It’s starting to get cooler during the day, and for all the misery that we have to endure in the summer, there is nothing more beautiful than Texas in September and October.
Since I was starting to get a little stir-crazy in the office, I decided today that I would take a walk down the road, just along the dairy fence line during my lunch break. Some of the dairy hands looked at me, and a few waved.
I walked up the lane, passed the dairy barn. I could hardly hear the hand’s shouting over the sound of the cows mooing and clanging around in the corrals.
I reached the gate and stepped cautiously over the cattleguard, careful not to slip and fall. I’d heard of a kid in school who was trying to run across a cattle guard and broke his leg when his foot slipped in between the metal rows. I turned left onto the dirt road and walked along the side of the road, as close to the fence line as I could.
The midday sun was shining directly overhead, so I had little shade and no shadows, but the air was cool, and the further I got from the dairy, the quieter it became. All I could hear was the wind coming across the pasture, the rustle of the grasses blowing in the wind, and a horsefly buzzing near my ankle.
Eventually, a couple of trucks hauling round bales passed me by, kicking up the chalky limestone dust of the caliche road that crept into my nose and made me sneeze. The rumble of the tires on the road echoed for a while after they’d passed.

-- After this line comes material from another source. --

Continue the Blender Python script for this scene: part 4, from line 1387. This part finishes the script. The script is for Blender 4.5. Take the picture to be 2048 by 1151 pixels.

Someone was out on the tractor, cutting down the sudan in the front 40. The stalks stretched out in front of the tractor were tall and dry. They looked like spears standing straight up into the air after several months of little rain in the unbearable heat. Like one of those rooms in a medieval castle that would impale intruders who’d fallen to their deaths.
The cutting would be finished today, and tomorrow the pasture would be raked and maybe baled.
By Saturday, the field would be dotted with at least 200 large, tightly wound bales, arranged in at least four rows up near the barn, each as long as a football field.